Linton and others have described the sounds as
“harp-like” or similar to human voices or the sound of metal cables crashing against each other, but no satisfactory explanation has yet been offered for their origin.
[...]
Geologist Frank H. Bradley explored and documented Yellowstone’s natural wonders as a member of the Hayden Expeditions, and wrote in 1873 about hearing odd sounds along the shore of Yellowstone Lake.
“While getting breakfast, we heard every few moments a curious sound, between a whistle and a hoarse whine, whose locality and character we could not at first determine, though we were inclined to refer it to water-fowl on the other side of the lake,” Bradley wrote in his account of the geologic survey of the area.
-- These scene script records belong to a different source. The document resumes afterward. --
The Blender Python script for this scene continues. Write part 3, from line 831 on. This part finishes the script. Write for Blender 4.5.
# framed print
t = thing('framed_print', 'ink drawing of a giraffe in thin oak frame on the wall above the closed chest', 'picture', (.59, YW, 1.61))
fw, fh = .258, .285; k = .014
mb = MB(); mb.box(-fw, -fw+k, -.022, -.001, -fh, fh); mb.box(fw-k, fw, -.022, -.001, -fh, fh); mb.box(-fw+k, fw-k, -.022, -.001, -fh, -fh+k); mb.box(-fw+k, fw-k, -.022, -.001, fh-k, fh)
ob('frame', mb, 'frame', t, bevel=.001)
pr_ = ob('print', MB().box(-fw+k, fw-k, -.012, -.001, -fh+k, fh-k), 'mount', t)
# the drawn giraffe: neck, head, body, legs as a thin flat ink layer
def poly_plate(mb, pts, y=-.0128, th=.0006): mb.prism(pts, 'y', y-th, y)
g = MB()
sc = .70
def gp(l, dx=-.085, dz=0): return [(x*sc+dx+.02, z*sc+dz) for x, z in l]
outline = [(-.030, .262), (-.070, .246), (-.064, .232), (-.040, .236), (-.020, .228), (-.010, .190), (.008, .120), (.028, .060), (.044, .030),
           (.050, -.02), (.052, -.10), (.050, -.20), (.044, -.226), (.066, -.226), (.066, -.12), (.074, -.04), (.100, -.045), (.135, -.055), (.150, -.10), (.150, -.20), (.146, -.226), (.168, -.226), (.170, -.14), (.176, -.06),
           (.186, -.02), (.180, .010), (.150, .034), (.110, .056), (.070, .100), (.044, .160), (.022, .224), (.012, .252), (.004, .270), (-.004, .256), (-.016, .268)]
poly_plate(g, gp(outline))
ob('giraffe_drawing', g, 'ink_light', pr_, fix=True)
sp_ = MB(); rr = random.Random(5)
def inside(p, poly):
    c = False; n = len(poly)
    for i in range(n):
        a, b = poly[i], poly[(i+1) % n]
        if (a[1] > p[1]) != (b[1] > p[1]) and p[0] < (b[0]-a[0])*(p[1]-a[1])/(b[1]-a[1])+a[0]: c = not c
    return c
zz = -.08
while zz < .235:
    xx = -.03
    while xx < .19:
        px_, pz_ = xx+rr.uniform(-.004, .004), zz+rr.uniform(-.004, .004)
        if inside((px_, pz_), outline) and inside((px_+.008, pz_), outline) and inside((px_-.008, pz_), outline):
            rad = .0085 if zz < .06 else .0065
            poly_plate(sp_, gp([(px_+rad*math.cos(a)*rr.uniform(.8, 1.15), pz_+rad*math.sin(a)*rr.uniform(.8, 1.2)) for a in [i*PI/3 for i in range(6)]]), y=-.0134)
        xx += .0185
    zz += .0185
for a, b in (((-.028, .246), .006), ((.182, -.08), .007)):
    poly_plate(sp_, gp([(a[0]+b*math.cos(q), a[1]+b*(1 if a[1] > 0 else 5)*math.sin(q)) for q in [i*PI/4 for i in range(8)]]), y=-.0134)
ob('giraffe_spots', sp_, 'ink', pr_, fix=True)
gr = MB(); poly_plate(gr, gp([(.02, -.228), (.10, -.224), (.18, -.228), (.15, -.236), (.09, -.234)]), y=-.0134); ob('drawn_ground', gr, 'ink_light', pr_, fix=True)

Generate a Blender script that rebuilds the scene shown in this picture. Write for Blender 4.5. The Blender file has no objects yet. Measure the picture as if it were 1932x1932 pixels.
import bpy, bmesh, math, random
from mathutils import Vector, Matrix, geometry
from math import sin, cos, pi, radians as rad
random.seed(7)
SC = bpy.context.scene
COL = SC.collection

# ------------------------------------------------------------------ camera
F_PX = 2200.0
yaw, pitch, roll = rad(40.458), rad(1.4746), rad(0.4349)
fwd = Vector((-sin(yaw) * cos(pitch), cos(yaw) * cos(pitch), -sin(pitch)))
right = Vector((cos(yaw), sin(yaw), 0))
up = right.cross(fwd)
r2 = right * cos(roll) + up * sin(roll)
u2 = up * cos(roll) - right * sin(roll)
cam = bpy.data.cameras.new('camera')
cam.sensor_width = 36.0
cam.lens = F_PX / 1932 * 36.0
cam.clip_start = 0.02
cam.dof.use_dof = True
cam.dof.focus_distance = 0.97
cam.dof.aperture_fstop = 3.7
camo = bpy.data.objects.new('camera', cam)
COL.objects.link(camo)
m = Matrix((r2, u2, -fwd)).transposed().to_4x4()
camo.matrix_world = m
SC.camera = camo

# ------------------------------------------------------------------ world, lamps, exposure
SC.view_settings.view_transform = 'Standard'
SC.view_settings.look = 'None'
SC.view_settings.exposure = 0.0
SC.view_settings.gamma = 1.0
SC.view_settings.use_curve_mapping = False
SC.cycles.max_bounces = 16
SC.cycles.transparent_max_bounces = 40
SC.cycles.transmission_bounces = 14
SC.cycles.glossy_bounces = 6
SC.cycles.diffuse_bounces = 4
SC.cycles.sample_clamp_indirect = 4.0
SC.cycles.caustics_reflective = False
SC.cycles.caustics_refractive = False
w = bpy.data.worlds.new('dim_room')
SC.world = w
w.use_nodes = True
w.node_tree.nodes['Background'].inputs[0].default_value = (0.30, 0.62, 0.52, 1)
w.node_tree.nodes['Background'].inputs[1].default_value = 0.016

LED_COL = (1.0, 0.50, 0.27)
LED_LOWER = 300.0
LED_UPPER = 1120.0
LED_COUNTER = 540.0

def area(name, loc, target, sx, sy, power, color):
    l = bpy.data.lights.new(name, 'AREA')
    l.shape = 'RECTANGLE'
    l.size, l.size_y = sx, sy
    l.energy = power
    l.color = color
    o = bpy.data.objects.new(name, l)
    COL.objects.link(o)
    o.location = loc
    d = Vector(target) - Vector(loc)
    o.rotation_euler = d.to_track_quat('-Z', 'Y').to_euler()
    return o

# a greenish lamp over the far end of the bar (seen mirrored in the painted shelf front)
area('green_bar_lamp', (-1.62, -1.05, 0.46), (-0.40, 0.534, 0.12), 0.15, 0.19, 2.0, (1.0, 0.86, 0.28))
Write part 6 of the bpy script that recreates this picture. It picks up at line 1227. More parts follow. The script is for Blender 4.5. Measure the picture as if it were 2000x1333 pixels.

There have been various explanations proposed for the sounds, ranging from fanciful speculation to educated guesses, often centered around the park’s
unique geology.
An August 1930 article in Popular Science magazine cited “mild earthquakes, their sounds possibly magnified in underground caverns like sound boxes” as one potential explanation.
The article also referenced a theory put forward by F. C. Marvin, chief of the U.S. Weather Bureau, who based his ideas on observations by Glen Jefferson, a Yellowstone meteorologist. Marvin noted that temperature inversions are not uncommon above Yellowstone Lake, where warmer air above the lake sits atop cooler air near the water’s surface.
He posited that such inversions
“may alter the normal way that the air conducts sound,” the article states. “It might produce sound mirages, in which distant noises of geysers, birds or steamboats might appear to come from near at hand.”